*Exercise objective:*
Below, find the line containing "What Blender Python" and the line containing "return c / 12.92"; reproduce exactly those two and every line between them, omitting pictures.

*Source data:*
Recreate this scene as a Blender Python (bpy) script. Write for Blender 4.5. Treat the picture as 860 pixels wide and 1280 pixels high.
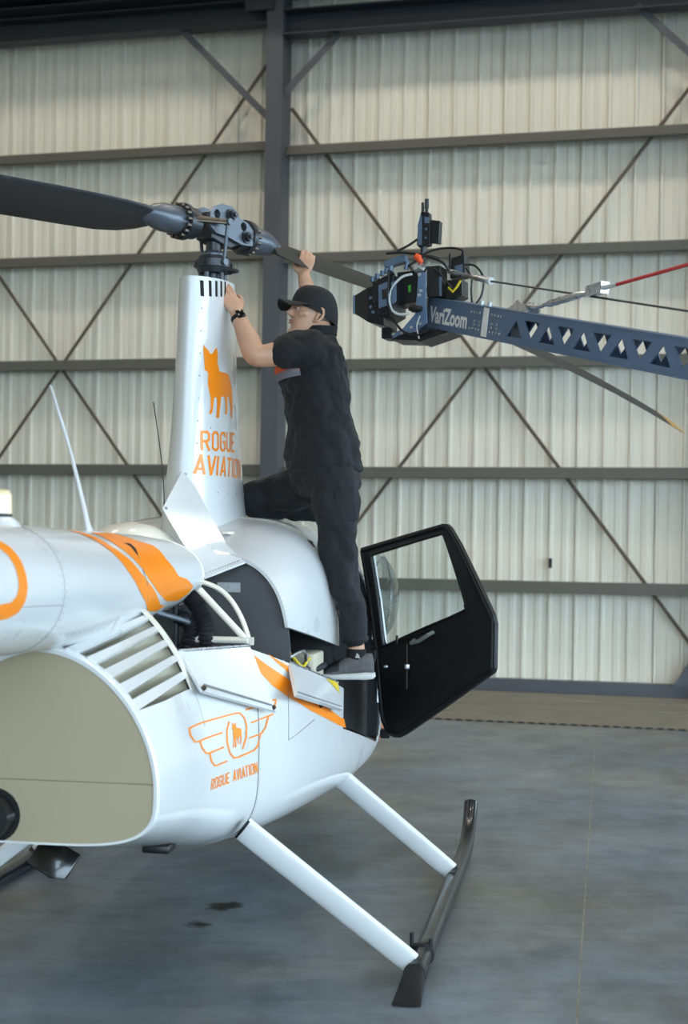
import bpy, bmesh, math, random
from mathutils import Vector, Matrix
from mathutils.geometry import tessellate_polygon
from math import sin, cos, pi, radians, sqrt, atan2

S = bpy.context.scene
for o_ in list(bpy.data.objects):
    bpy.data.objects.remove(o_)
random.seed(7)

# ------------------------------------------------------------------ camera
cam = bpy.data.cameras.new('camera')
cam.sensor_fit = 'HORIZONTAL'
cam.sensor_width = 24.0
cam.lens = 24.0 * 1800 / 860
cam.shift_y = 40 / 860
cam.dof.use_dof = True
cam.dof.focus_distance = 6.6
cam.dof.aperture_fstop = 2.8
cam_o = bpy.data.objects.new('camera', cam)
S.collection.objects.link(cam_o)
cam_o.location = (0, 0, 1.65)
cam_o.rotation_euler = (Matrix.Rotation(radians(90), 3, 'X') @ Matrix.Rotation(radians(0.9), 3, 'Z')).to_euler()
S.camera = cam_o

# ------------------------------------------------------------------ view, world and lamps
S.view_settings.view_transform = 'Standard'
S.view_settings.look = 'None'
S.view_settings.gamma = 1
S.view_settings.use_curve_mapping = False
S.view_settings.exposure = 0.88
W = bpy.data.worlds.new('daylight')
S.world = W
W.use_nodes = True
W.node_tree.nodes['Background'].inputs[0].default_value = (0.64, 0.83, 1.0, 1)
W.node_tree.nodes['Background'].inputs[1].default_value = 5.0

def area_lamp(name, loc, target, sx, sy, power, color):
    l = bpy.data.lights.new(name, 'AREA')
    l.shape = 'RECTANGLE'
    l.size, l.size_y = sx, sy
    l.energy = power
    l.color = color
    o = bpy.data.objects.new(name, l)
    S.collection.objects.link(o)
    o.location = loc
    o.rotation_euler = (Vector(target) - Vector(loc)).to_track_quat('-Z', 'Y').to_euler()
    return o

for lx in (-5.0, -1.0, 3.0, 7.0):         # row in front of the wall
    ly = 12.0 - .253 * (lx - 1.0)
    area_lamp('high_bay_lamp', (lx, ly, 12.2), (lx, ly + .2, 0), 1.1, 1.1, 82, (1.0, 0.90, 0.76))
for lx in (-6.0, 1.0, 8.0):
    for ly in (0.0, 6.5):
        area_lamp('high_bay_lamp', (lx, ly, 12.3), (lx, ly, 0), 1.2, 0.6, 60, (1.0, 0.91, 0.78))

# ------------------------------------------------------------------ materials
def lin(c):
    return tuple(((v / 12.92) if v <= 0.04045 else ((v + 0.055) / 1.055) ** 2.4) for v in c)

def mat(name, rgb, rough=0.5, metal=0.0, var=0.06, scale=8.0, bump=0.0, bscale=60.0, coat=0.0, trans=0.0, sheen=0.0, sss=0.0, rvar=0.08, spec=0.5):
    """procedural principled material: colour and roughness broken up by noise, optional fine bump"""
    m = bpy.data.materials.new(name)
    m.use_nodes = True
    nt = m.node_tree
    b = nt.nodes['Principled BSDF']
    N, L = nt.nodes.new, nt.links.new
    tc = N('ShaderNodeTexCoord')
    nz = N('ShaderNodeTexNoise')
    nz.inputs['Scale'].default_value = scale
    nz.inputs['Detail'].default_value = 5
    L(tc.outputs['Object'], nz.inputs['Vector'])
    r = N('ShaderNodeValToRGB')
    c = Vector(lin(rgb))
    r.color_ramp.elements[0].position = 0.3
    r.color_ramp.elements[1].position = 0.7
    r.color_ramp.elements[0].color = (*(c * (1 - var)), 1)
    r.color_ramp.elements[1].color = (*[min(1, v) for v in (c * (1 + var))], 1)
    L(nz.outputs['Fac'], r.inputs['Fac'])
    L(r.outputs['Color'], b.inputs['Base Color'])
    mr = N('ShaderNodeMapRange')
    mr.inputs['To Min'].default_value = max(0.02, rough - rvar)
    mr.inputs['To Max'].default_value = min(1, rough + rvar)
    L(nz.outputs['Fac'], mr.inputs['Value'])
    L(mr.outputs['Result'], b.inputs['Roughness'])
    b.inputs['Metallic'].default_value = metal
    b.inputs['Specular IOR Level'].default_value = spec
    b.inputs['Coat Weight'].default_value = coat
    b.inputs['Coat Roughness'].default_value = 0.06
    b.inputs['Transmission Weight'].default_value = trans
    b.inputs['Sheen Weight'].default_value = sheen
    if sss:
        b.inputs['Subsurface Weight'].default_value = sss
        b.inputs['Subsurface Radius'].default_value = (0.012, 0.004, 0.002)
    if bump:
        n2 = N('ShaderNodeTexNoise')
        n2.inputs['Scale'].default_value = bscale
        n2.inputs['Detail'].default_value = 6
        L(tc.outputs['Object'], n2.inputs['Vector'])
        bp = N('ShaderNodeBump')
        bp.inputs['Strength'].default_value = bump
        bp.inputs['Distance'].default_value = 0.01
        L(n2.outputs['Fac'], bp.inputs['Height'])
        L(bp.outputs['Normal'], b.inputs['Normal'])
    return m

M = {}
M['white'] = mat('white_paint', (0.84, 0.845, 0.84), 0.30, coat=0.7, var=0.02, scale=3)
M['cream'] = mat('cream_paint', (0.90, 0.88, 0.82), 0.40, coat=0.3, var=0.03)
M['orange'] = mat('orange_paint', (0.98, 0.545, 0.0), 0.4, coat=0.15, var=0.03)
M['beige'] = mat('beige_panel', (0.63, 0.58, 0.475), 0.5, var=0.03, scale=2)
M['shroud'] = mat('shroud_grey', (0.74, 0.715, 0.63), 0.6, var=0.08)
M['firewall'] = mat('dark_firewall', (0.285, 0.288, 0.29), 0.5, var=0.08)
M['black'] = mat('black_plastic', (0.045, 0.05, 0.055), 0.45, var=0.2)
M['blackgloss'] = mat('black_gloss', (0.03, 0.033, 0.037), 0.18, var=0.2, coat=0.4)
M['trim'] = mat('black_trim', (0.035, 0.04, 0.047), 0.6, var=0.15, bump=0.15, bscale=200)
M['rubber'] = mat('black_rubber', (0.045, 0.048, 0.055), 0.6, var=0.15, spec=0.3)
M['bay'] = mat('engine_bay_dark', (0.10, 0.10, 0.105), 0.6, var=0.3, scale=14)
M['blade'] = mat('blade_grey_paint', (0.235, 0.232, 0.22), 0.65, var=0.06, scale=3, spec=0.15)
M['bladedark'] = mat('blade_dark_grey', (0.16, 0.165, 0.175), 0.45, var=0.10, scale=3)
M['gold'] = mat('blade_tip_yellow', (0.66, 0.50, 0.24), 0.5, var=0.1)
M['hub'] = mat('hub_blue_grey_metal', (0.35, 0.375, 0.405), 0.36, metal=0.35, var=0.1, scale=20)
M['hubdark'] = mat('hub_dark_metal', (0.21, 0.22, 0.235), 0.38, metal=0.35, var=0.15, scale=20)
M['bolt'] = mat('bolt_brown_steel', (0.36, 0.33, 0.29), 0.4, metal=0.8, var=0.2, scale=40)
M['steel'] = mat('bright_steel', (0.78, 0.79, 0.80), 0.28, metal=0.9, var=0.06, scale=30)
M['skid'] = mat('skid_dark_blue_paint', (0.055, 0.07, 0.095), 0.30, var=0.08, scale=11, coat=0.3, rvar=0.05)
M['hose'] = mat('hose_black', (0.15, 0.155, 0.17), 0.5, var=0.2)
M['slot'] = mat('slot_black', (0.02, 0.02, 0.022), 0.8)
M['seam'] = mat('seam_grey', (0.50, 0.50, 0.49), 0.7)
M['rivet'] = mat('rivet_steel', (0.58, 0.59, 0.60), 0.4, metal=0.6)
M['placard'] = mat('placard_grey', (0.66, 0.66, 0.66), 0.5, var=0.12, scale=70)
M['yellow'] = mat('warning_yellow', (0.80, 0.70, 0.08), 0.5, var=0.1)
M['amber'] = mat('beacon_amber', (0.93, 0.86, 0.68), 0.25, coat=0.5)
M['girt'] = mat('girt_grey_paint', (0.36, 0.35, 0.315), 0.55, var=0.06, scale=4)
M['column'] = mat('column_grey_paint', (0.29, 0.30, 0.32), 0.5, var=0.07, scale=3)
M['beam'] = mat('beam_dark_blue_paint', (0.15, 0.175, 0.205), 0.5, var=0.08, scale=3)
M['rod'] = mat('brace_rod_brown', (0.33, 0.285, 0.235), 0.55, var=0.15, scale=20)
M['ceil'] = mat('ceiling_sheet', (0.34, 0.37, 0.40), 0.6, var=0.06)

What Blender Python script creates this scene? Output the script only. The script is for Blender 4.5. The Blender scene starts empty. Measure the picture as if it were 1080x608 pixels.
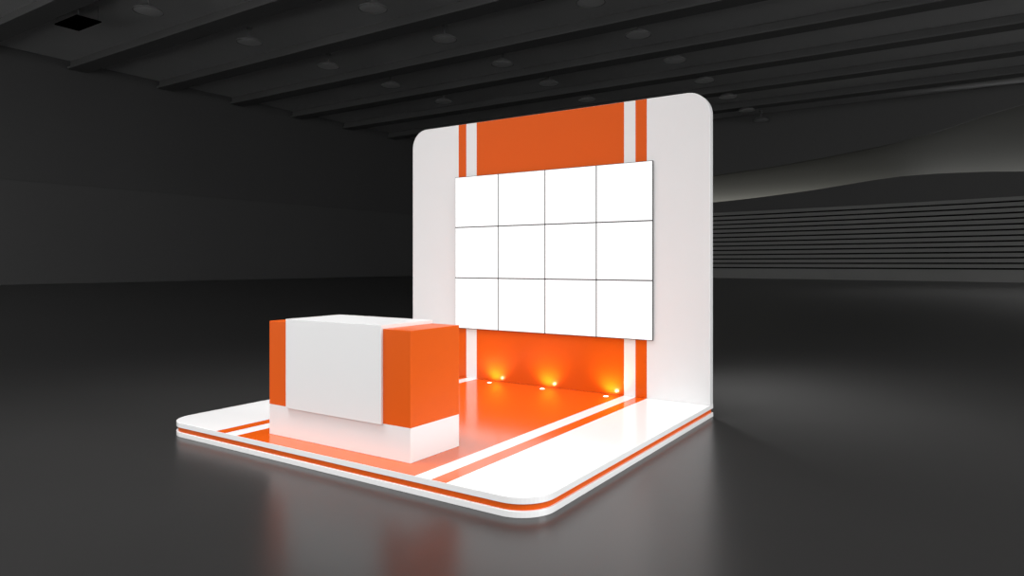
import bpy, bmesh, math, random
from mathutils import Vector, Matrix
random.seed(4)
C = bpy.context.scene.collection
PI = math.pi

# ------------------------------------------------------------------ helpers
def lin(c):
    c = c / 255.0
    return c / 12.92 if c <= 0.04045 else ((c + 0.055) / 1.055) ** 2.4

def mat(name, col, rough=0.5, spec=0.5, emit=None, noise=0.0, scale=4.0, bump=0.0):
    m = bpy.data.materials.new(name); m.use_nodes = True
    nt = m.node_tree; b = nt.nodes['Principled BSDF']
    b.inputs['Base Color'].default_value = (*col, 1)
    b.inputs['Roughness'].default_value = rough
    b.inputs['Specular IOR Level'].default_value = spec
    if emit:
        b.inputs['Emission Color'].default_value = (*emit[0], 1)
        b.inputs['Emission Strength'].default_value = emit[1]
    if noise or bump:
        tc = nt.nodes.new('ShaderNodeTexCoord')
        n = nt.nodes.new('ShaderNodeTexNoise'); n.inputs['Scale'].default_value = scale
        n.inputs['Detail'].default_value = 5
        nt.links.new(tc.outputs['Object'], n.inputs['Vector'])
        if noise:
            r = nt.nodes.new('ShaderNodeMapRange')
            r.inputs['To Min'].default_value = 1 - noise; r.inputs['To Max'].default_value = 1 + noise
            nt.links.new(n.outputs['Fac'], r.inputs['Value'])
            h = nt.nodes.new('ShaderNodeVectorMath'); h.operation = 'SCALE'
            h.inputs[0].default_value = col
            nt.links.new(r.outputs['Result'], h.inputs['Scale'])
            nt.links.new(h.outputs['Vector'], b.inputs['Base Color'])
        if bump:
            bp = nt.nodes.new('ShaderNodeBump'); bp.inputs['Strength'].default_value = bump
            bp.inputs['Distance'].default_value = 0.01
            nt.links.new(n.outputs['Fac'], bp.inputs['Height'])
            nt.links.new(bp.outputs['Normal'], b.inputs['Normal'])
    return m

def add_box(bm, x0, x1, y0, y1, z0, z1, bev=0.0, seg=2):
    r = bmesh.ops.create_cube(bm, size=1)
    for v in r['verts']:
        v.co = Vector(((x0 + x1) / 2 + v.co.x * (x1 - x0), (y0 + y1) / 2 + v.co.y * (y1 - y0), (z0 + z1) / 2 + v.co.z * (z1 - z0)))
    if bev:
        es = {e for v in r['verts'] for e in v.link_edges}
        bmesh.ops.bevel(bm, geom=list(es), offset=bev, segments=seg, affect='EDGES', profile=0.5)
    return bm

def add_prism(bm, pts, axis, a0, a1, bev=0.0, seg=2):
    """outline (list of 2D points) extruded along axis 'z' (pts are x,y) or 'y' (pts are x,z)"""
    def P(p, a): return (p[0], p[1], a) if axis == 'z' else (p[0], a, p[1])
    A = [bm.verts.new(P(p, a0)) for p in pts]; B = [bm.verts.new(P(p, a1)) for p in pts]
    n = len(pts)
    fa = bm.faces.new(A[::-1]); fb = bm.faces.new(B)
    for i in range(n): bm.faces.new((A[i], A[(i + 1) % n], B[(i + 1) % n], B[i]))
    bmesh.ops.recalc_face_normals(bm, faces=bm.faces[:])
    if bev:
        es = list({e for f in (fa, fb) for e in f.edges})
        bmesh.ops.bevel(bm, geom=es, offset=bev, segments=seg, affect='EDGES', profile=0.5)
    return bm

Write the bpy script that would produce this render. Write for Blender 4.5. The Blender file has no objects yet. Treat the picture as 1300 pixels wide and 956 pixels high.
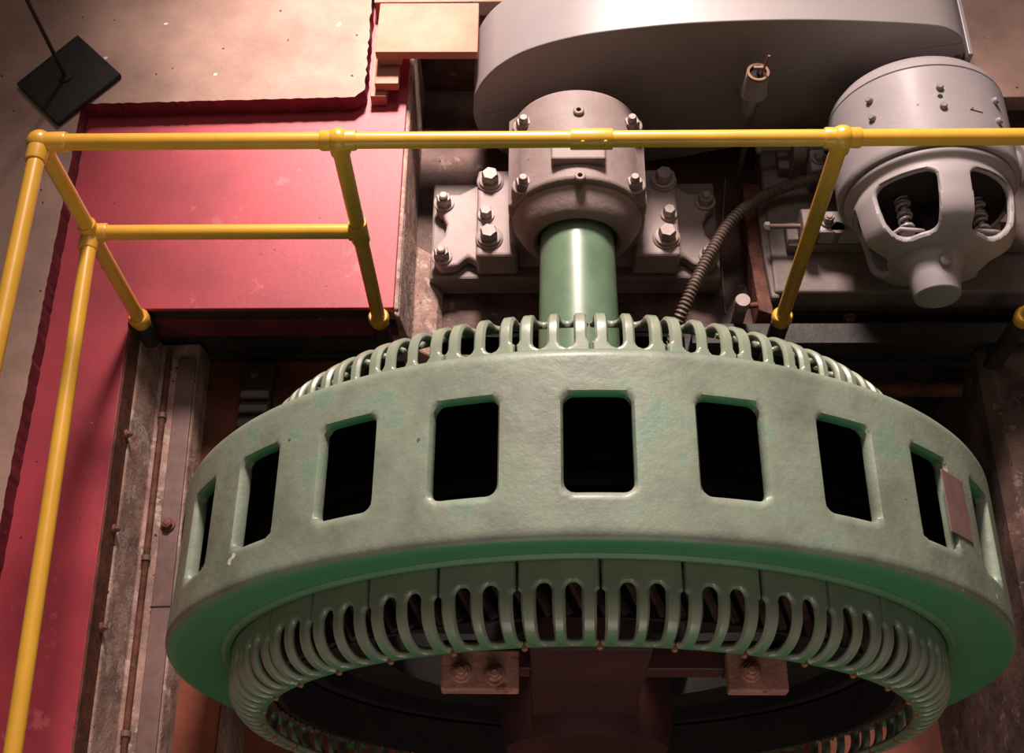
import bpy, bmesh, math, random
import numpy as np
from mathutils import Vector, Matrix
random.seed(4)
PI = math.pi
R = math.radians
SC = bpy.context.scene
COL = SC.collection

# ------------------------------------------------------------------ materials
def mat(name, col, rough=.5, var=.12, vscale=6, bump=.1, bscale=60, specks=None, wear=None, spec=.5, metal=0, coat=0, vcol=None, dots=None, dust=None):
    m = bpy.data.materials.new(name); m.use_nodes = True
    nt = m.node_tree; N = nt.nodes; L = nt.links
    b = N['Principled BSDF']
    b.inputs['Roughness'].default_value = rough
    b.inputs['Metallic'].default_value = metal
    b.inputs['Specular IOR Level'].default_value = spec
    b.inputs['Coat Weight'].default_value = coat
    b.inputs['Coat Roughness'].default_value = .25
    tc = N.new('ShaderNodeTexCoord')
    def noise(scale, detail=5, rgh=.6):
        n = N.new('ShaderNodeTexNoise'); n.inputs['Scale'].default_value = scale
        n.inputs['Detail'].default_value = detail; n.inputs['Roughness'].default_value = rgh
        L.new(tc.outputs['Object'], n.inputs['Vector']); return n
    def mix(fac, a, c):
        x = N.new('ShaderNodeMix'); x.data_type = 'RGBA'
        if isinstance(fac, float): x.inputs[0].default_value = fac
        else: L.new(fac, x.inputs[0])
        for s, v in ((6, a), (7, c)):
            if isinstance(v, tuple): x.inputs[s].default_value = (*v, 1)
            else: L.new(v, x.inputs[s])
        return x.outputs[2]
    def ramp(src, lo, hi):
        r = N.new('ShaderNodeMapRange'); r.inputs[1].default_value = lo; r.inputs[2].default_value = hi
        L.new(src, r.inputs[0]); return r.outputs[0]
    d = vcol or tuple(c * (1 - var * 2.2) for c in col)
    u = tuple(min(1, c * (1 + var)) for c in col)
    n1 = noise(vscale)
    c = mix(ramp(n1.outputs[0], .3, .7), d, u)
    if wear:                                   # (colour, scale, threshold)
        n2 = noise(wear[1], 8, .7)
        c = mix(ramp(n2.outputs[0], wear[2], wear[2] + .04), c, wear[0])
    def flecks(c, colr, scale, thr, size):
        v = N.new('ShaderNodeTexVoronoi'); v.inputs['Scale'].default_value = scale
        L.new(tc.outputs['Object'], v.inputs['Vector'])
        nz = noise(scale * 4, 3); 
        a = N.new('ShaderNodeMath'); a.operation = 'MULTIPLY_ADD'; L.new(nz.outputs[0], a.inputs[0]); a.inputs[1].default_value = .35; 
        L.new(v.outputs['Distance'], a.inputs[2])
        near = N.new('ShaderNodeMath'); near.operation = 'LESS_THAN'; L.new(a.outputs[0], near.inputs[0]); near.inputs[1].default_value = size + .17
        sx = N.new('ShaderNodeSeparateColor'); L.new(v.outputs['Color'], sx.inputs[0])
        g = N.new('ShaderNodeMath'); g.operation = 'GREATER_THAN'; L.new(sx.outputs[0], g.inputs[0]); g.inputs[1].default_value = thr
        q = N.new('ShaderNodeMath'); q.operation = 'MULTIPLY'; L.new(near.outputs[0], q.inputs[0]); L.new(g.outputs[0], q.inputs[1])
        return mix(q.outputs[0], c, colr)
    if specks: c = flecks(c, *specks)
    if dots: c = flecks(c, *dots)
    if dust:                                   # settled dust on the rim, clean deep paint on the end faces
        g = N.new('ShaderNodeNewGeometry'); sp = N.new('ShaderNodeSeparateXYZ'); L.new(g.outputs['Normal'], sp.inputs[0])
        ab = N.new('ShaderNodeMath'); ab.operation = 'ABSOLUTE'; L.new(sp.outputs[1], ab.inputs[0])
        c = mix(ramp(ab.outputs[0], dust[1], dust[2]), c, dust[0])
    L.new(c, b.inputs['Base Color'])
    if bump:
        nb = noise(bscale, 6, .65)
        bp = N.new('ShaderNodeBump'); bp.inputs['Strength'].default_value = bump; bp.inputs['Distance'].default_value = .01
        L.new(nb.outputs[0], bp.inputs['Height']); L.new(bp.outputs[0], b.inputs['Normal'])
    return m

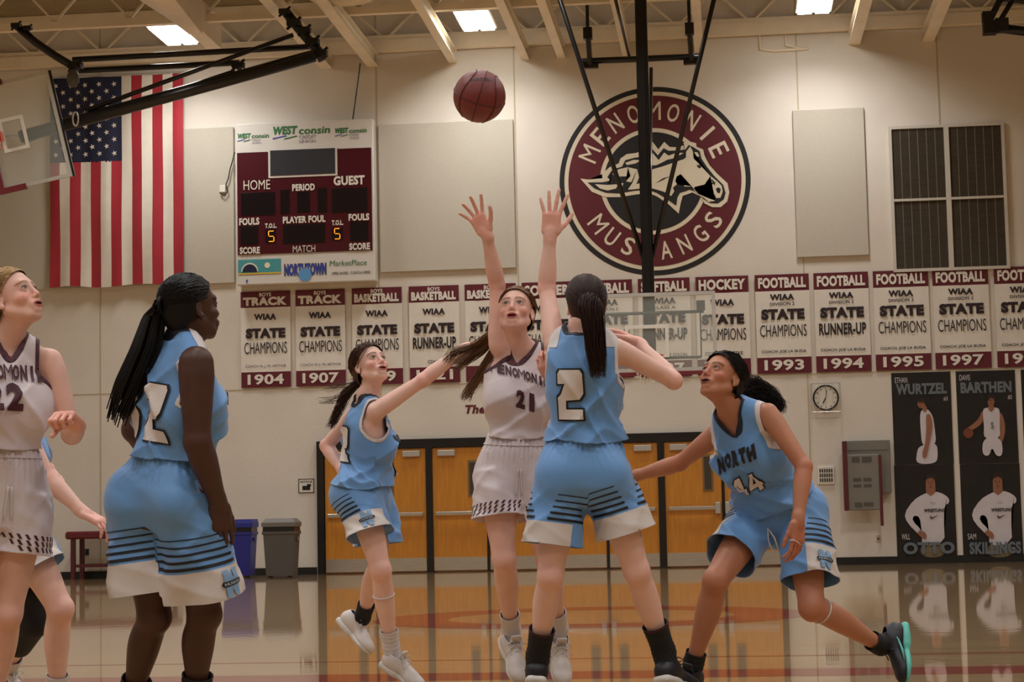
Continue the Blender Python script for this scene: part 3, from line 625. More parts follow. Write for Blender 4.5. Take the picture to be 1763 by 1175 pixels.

*In response:*
What Blender Python script creates this scene? Output the script only. The script is for Blender 4.5. The Blender scene starts empty. Measure the picture as if it were 1080x608 pixels.
import bpy, bmesh, math, random
from mathutils import Vector, Matrix
random.seed(4)
C = bpy.context.scene.collection
PI = math.pi

# ------------------------------------------------------------------ helpers
def lin(c):
    c = c / 255.0
    return c / 12.92 if c <= 0.04045 else ((c + 0.055) / 1.055) ** 2.4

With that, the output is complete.